Images by Robert McCabe. All rights reserved. Click here to purchase a copy of Weekend in Havana, published by Abbeville Press.

Q&A With Robert McCabe, Pt. 2: Weekend in Havana

For Part 2 of our Q&A with noted photographer Robert McCabe, we asked about the experiences surrounding his first book with Abbeville Press, Weekend in Havana: An American Photographer in the Forbidden City. Published in 2007 in a trilingual edition featuring English, Spanish, and Greek, the book is a moving photographic celebration of Havana and its people. McCabe shared his recollections of the project’s origins and reflected on the slow change that has come to Cuba in recent years.

Q. How were you able to gain entry to the country to conduct your photographic campaign, and what was your experience like as a photographer there?
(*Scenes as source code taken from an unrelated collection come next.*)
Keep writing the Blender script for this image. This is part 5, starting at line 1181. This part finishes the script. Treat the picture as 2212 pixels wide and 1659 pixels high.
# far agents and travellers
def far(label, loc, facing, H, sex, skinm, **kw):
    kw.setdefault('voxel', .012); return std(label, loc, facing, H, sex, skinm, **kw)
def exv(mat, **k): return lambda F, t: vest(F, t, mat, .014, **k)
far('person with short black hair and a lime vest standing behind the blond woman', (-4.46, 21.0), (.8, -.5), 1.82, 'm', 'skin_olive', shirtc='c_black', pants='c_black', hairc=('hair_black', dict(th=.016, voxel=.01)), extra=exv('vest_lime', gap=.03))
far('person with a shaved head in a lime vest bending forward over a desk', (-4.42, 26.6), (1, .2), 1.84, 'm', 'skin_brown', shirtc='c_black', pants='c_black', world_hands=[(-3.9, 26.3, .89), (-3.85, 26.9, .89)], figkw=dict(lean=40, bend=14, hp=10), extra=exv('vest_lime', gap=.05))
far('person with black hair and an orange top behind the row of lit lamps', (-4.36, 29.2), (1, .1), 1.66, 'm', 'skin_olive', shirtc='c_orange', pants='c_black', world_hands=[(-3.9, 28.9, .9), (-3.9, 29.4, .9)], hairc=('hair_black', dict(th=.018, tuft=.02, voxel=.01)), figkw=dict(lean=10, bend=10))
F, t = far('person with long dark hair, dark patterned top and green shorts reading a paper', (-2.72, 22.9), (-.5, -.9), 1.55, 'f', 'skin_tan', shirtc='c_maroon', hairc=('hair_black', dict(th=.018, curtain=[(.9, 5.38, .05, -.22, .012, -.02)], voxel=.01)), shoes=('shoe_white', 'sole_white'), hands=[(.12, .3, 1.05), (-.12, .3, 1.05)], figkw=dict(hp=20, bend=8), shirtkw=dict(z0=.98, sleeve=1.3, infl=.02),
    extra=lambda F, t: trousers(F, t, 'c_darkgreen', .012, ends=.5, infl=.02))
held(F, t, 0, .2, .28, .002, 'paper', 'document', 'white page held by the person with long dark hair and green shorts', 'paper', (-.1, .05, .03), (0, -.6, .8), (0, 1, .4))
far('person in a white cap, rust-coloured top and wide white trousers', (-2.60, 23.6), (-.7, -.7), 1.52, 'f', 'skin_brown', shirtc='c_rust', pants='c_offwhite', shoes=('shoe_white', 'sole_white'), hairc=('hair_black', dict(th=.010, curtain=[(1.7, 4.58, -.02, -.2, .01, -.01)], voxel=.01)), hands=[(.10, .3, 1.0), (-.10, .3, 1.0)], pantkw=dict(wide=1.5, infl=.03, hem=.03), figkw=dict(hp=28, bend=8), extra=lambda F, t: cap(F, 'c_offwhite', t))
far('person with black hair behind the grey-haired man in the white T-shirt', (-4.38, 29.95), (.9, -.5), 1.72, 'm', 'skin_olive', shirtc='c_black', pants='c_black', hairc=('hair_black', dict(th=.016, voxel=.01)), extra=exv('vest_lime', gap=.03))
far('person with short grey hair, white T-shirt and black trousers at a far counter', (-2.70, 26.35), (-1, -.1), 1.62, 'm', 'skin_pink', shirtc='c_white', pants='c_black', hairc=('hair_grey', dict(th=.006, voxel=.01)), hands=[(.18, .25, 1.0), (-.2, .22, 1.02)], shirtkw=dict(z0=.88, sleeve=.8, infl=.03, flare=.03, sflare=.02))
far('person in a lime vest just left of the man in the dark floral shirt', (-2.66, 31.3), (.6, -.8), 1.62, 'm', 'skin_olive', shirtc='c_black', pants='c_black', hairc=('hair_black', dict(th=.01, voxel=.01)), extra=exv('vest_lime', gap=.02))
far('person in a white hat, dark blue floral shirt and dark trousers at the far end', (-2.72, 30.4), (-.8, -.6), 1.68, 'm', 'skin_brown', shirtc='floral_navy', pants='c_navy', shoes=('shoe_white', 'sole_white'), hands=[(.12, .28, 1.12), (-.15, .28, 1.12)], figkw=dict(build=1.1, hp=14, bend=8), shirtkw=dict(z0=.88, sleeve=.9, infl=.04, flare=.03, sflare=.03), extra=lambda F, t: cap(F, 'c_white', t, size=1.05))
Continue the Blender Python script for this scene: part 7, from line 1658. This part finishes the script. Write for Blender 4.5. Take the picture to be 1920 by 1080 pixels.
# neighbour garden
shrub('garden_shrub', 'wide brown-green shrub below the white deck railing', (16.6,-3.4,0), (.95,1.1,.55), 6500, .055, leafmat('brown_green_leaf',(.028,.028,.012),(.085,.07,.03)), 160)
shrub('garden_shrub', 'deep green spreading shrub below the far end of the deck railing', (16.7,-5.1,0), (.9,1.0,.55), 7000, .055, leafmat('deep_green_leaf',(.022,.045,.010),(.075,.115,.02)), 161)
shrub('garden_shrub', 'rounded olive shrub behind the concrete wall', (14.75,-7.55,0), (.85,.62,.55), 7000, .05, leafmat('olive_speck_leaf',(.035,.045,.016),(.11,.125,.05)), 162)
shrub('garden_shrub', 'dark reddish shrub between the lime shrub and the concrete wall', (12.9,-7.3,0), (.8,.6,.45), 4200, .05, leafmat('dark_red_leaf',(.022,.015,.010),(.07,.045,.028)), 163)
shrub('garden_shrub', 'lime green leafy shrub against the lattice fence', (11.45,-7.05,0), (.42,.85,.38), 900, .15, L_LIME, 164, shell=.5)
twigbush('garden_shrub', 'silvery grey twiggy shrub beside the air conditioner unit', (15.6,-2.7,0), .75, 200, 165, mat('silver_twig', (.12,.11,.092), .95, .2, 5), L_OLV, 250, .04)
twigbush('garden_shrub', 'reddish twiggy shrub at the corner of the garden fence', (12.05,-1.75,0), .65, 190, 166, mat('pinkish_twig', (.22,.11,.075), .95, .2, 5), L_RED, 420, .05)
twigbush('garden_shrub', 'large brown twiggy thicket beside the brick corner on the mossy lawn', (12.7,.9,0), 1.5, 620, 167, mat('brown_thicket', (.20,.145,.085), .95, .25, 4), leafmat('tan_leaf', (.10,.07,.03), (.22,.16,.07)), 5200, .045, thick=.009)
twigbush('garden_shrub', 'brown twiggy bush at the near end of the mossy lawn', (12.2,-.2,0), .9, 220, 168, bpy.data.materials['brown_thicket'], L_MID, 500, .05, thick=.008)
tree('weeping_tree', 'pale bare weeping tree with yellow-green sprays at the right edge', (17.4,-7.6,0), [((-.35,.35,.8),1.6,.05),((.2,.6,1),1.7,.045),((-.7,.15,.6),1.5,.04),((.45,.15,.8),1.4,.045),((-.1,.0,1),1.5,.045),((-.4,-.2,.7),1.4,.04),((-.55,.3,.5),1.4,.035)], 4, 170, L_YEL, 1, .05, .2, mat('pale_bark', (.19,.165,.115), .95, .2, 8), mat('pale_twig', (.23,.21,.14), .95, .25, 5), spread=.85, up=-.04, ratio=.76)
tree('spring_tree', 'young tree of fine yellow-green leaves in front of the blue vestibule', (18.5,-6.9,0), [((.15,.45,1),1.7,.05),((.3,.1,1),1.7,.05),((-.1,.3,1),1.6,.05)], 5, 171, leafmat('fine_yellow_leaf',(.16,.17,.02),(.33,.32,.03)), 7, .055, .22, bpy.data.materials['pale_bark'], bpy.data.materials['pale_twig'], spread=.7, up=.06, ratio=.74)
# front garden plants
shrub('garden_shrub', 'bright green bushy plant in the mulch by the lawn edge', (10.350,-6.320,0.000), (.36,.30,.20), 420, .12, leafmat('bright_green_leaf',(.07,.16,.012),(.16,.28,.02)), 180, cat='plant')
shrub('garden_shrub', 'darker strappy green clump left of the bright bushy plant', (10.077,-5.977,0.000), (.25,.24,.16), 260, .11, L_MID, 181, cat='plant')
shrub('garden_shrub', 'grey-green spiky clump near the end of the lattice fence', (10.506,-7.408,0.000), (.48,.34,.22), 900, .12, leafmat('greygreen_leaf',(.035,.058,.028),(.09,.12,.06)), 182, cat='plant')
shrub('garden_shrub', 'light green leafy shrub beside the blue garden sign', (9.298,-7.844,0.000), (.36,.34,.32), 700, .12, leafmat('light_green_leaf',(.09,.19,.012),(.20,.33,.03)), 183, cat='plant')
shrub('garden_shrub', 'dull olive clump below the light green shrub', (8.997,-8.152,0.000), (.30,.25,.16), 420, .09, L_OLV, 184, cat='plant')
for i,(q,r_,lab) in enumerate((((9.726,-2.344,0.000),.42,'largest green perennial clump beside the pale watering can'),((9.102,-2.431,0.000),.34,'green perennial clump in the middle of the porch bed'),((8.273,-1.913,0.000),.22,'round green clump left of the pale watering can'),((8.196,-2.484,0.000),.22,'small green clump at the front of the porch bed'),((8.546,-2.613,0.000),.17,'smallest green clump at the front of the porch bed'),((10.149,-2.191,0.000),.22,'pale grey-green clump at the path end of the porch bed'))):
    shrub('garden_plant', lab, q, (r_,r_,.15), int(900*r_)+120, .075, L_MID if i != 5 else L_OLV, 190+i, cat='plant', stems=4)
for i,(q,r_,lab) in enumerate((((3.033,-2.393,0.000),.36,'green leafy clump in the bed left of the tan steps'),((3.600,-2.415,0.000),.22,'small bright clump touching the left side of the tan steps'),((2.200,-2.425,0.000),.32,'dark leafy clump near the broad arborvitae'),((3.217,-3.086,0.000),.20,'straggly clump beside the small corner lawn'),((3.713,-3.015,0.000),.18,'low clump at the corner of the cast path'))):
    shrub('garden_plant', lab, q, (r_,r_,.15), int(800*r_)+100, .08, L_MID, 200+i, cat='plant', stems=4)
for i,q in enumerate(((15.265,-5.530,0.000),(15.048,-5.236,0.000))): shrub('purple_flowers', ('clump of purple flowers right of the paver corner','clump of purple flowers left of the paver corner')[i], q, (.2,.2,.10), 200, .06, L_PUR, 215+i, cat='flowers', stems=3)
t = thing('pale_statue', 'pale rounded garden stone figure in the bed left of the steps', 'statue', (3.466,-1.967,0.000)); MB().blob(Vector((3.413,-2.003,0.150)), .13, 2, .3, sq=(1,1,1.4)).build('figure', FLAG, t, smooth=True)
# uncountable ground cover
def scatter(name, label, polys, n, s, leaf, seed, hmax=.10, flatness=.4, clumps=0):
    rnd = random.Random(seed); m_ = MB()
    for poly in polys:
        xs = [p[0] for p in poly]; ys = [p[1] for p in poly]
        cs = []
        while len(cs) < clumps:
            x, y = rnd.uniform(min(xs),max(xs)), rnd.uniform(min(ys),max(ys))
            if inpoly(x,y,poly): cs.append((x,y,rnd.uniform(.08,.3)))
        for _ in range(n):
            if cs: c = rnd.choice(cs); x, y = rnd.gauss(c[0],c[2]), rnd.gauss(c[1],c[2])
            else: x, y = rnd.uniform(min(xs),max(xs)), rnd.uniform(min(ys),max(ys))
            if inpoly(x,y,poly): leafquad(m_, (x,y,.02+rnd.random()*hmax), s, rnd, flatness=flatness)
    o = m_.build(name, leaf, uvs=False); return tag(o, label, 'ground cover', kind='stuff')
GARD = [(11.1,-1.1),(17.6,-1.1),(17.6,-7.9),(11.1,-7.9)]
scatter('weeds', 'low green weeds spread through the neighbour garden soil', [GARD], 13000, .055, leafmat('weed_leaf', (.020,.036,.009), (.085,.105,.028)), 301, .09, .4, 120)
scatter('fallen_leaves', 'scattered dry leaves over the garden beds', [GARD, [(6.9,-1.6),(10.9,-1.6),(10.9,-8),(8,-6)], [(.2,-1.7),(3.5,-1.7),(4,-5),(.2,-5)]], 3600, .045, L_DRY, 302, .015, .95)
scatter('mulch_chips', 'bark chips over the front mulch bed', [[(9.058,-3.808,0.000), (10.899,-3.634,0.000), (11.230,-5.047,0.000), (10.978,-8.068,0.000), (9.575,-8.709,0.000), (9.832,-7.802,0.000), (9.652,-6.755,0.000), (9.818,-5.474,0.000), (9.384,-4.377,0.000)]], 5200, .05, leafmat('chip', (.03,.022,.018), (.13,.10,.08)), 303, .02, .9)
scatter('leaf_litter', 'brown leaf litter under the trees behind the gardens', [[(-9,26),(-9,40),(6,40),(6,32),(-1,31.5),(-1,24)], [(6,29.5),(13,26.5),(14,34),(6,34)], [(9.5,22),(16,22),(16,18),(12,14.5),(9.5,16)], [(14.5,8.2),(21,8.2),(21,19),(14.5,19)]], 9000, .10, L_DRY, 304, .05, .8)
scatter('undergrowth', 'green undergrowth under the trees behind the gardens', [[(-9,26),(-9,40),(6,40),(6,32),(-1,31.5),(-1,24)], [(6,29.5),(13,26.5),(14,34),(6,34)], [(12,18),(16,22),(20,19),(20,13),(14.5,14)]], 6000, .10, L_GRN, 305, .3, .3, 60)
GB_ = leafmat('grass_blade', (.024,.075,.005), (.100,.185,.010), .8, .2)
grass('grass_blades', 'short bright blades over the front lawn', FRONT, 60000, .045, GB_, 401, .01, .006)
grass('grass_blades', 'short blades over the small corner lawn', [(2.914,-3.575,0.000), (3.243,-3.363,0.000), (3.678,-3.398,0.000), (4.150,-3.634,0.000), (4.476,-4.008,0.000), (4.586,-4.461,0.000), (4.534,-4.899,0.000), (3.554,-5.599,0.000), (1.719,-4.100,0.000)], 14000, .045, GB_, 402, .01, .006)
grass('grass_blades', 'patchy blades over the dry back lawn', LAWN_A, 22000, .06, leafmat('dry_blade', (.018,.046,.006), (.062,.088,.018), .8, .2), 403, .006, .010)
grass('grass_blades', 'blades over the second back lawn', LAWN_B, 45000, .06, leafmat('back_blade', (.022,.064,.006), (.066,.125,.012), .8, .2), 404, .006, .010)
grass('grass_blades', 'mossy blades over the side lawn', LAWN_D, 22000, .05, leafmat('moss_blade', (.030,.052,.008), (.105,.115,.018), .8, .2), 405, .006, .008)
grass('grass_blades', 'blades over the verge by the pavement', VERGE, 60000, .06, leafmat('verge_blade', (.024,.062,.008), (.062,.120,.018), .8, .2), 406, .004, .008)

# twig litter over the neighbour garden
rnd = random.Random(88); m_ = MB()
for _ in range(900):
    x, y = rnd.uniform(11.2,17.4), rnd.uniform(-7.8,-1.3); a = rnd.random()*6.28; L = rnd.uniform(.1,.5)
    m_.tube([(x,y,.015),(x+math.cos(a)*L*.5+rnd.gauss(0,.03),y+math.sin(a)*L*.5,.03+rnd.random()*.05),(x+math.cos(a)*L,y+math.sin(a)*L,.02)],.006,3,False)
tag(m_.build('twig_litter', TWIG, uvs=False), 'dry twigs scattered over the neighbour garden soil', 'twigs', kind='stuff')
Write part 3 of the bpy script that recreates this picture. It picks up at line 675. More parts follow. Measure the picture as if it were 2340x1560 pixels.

A. I was unexpectedly in Havana on a friend’s boat. We hadn’t planned to go but when we learned that we could visit Cuba as Americans as long as we didn’t spend any money the decision was easy. I didn’t even have a camera with me so I borrowed our daughter’s Nikon with its unusual Macro lens which she uses for archaeological photography. But it was perfect for street photography. What attracted me was the fact there were few tourists and we were getting a glimpse of the real Havana under Fidel Castro’s brand of communism. People were earning $20 to $30 a month. (They still are.) Many basics were rationed. While no one stopped me from taking photos, a local photographer was sentenced to 26 years in jail for sending unflattering photos out of Cuba. Most people welcomed my taking photos of them. The notable exception was a man covered in oil working under the hood of his car. I couldn’t blame him.

The owner of the boat I was on told the port authorities that we could only visit Havana if they would allow us to dock in Old Havana. If we had gone to the Marina we would have had to spend money on transportation into Havana. So they agreed and we ate and slept on the boat, and simply walked around the city. We had a berth on a renovated pier right at the edge of the old city.

Q. How have the politics and social climate of the country changed in recent decades?

A. Fidel has retired, but the regime is still harsh with dissidents. Entrepreneurs have many more opportunities now and can earn decent money if they can find a position in the tourist industry.

Things have opened up now and many U.S. groups go to Cuba on study tours. There are many many tourists from Europe and Canada.

Q. I was struck by the graffito in one of your photographs that translates as “Here, we don’t want masters.” How would you interpret this?

A. I am afraid the “Here, we don’t want masters” was a pure propaganda slogan put up by the government.